Precipitates from Overdosing Limewater

When limewater is substantially overdosed, the transient precipitation of magnesium hydroxide from normal use may not be the only precipitate that forms. If the pH becomes elevated and stays that way long enough, calcium carbonate can precipitate throughout the water column. In such situations, the entire aquarium can become very cloudy, looking almost like skim milk (Figures 9 and 10). Such precipitation events have the beneficial effect of lowering the pH and alkalinity that were raised by the overdose, limiting the ongoing damage that takes place. In many cases, there is no apparent harm after a day or two, but in a few rare cases, when the overdose was especially extensive, a tank crash can occur, killing many organisms.

The following important points should help in dealing with a limewater overdose:

1. Don't panic! These overdoses do not usually cause a tank to crash.

2. The primary concern is pH. If the pH is 8.6 or lower, you need not do anything. If the pH is above 8.6, then reducing the pH is the priority. Direct addition of vinegar or soda water is a good way to accomplish this goal. Either one mL of distilled white vinegar, or six mL of soda water, per gallon of tank water will give an initial pH drop of about 0.3 pH units. Add either to a high flow area that is away from organisms (e.g., a sump).

3. Do not bother to measure calcium or alkalinity while the tank is cloudy. The solid calcium carbonate particles will dissolve in an alkalinity test, and all of the carbonate in them will be counted as if it were in solution and part of "alkalinity." The same may happen to some extent with calcium tests.

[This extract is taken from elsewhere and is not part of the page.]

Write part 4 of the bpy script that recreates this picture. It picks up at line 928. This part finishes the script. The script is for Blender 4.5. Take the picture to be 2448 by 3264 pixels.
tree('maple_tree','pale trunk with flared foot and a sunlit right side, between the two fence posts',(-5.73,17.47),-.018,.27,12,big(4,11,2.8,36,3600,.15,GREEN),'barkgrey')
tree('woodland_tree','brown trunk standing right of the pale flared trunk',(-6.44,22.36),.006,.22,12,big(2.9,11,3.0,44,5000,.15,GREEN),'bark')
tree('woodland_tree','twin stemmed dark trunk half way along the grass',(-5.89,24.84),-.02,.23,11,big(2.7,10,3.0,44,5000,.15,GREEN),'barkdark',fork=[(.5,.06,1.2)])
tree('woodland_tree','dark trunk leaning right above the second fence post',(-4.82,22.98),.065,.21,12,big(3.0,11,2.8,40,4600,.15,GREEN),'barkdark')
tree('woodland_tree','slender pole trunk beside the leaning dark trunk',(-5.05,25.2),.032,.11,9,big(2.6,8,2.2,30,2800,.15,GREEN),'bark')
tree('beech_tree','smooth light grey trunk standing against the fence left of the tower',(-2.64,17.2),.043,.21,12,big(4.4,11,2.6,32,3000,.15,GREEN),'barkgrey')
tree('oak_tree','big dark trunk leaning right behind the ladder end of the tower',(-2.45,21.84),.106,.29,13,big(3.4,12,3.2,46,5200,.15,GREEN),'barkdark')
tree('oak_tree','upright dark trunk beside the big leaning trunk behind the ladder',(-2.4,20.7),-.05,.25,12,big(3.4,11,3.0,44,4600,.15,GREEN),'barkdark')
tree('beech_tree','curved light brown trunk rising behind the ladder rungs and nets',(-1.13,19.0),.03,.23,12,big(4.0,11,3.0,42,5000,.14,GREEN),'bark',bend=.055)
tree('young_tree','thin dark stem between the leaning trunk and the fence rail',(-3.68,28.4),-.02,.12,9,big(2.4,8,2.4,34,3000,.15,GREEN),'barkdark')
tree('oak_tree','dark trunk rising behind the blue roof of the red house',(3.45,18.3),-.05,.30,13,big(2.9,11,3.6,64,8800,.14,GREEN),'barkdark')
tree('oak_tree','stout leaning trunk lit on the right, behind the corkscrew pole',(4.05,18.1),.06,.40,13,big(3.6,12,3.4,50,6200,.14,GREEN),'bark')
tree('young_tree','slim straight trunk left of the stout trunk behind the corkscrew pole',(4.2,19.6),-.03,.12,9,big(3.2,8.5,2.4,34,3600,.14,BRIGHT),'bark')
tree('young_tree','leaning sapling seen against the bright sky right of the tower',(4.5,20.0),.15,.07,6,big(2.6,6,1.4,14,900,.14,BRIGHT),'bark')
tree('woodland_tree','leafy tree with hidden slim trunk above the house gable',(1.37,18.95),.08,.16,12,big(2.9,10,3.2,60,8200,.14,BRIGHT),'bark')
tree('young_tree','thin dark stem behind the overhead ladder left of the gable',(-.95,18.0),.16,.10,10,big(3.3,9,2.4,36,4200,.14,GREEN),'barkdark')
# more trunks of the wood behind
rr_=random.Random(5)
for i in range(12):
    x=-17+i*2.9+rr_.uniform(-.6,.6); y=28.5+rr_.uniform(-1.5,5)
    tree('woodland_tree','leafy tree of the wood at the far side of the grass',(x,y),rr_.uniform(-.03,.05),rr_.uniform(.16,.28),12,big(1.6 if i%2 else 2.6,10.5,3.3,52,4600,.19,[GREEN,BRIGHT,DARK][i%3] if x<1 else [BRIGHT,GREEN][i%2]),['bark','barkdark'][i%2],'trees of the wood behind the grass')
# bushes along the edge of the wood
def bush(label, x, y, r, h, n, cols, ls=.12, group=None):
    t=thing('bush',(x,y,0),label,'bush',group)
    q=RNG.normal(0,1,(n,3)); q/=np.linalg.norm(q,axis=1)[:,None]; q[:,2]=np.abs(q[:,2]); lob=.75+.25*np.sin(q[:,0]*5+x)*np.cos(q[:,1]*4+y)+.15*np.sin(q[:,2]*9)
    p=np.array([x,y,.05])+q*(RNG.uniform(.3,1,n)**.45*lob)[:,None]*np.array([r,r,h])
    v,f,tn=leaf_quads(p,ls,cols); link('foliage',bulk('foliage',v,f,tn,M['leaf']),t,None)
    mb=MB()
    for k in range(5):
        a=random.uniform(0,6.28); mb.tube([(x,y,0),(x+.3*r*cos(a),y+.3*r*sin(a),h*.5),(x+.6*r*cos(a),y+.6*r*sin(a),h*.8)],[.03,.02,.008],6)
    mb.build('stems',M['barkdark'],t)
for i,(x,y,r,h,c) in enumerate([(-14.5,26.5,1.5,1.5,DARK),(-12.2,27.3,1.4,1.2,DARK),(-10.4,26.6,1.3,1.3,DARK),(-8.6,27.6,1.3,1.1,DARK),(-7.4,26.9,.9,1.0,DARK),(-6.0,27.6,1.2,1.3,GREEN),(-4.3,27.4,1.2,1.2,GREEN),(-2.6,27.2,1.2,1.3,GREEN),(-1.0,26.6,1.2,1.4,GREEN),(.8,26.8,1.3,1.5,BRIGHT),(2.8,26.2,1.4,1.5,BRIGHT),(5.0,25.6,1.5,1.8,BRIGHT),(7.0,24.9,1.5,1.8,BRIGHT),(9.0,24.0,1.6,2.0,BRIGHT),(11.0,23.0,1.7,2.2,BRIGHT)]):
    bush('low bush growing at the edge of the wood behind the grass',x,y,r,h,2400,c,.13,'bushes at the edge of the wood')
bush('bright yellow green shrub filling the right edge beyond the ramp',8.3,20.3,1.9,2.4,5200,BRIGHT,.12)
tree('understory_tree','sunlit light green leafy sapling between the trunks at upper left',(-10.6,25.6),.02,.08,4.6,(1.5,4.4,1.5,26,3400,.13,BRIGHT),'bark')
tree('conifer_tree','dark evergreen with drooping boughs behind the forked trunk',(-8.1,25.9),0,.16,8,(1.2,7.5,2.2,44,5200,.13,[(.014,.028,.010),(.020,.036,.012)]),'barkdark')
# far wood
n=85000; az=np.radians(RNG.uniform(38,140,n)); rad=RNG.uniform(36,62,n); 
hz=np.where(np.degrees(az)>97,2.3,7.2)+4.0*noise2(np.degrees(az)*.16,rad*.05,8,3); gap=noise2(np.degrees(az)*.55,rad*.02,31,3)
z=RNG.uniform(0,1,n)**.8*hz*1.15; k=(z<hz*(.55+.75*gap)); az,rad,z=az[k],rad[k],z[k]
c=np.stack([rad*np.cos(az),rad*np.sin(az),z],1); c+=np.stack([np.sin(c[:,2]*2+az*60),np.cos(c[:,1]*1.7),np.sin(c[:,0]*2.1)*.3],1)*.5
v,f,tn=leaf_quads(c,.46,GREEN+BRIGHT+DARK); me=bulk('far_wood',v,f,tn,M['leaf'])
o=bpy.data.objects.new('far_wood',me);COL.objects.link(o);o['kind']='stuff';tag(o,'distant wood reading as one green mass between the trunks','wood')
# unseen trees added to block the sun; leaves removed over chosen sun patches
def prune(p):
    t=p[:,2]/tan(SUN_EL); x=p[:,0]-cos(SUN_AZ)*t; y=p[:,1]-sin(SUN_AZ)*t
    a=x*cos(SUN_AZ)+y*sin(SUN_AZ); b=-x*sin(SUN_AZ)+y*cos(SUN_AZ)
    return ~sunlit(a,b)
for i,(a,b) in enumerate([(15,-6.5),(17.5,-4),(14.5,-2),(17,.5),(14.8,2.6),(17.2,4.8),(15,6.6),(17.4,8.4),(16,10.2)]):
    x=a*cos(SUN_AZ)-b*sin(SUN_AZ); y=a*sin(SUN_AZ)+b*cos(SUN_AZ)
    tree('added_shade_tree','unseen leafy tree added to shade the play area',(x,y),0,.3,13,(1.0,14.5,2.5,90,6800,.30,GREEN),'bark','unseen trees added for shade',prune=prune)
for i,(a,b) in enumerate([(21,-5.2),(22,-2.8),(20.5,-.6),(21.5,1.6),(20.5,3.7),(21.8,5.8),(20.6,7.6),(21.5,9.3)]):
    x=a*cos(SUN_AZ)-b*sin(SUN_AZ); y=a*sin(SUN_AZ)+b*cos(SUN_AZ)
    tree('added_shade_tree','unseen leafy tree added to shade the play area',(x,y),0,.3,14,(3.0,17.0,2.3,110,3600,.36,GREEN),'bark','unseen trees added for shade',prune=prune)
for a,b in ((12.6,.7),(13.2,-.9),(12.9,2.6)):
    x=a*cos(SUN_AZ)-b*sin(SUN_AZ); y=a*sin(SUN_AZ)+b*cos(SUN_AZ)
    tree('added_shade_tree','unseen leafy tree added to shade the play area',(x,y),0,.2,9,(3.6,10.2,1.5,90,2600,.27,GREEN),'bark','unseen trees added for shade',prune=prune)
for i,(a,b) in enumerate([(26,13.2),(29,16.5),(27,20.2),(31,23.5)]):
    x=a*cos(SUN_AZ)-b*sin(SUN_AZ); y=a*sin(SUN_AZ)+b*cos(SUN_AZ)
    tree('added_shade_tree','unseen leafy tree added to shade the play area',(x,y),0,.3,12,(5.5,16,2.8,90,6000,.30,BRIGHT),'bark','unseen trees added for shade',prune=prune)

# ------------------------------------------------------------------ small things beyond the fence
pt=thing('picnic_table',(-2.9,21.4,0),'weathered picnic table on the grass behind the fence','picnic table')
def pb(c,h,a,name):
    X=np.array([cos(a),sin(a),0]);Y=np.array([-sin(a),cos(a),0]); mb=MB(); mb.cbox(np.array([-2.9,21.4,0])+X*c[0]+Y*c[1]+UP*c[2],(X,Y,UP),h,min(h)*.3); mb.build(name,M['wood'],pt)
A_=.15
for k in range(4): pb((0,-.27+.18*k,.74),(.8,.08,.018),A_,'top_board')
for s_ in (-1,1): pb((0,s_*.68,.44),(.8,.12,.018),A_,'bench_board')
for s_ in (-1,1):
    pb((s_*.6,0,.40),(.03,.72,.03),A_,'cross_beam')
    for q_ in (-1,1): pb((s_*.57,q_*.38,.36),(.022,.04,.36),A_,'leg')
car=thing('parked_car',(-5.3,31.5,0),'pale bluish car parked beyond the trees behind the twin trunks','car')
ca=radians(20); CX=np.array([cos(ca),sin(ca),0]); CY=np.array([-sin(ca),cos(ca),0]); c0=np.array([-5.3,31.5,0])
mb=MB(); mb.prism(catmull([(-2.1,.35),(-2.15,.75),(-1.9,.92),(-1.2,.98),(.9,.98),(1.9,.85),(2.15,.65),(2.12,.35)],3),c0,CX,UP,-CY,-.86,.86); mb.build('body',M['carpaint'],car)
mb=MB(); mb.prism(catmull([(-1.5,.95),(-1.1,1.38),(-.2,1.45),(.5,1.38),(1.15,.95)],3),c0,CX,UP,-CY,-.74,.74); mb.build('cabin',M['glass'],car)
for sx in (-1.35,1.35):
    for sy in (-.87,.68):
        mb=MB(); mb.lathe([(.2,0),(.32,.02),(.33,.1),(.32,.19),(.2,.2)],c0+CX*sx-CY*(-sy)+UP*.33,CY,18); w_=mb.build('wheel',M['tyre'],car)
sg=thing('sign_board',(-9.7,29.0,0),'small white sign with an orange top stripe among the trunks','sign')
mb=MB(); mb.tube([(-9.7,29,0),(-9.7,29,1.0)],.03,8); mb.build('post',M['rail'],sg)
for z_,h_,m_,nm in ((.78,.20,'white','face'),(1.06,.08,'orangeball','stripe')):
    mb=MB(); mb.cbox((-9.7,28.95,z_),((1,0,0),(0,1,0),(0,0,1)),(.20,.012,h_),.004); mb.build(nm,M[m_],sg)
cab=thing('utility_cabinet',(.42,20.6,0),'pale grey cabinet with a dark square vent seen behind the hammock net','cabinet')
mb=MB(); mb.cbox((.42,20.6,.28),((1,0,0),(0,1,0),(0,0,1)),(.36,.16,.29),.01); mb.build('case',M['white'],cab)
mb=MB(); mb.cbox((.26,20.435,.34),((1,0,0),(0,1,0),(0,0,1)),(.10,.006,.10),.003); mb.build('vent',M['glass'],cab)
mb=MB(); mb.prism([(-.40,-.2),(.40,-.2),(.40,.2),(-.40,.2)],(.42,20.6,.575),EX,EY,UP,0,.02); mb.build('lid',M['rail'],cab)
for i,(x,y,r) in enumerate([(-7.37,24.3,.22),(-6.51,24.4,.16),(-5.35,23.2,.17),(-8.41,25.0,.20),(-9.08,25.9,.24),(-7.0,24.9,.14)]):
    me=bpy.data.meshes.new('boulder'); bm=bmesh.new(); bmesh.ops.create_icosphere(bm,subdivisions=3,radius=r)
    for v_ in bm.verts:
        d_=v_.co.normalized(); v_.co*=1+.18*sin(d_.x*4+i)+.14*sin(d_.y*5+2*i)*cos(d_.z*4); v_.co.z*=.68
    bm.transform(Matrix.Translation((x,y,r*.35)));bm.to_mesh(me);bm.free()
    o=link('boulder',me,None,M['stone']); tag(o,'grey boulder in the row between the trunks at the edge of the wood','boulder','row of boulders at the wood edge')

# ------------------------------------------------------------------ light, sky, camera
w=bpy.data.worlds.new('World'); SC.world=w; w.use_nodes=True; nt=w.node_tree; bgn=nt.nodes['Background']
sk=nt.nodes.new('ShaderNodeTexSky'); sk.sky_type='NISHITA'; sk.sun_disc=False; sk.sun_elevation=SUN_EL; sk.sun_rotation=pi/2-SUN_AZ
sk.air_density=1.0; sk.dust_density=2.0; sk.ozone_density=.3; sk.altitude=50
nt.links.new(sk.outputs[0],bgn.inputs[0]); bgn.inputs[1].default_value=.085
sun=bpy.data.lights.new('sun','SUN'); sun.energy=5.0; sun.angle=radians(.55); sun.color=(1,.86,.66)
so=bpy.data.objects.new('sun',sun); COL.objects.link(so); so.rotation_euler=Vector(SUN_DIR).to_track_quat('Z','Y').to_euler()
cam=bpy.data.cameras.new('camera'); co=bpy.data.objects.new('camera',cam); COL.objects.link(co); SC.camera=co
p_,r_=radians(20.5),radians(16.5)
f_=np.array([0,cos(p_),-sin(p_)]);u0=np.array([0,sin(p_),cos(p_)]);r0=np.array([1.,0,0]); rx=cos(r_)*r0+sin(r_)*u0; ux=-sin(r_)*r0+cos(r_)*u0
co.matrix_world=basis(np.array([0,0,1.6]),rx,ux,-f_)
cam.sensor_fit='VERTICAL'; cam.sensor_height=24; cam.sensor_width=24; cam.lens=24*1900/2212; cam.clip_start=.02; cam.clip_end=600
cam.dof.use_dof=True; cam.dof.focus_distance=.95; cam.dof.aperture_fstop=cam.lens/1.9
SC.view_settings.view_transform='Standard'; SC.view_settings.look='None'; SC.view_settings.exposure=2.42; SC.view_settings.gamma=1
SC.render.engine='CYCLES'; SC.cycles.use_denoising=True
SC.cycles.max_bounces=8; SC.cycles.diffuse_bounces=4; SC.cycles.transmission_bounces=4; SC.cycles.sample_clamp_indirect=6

Wait until the water clears, and at that point, alkalinity is more likely to be low than high. Calcium will likely be mostly unchanged.

4. The particles themselves will typically settle out and disappear from view over a period of 1-4 days. They do not appear to cause long term detrimental effects to tank organisms.

5. Water changes are not necessarily beneficial or needed in response to a limewater overdose.

 

[arman]

I use RO water for it.some of it just precipitated but its not clear yet.

 

[Randy Holmes-Farley]

I use RO water for it.some of it just precipitated but its not clear yet.

Let it settle 24 h, then use it even if a little cloudy.

 

[nvy]

I mix mine directly in my ATO container and leave it to settle. Sometime it pumps it up before settling down and the may DT get a little cloudy. no big deal. goes away after an hr.

 

[arman]

I made 1gallon of kalkwasser and as you know after a while some of it just precipitated at the bottom.My question is that can i make the other one gallon in that or i need to clean it and then make another one?

 

[httorihanzo]

I guess I would piggy back that last question by saying that I've mixed Kalk in the ATO top off container and let it settle before dosing but it would stand to reason if you just keep mixing it in that container then eventually there will be a heavy heavy layer of settlment? So would you actually clean your ato container every time you mix the solution? I would guess not. I thinking about just making the solution in a 5 gallon bucket and siphoning it into my ATO reservoir to avoid the layer at the botton.

 

[arman]

Do you mean that if i mix a new one without taking the remaining settlment it wont cause more precipitation?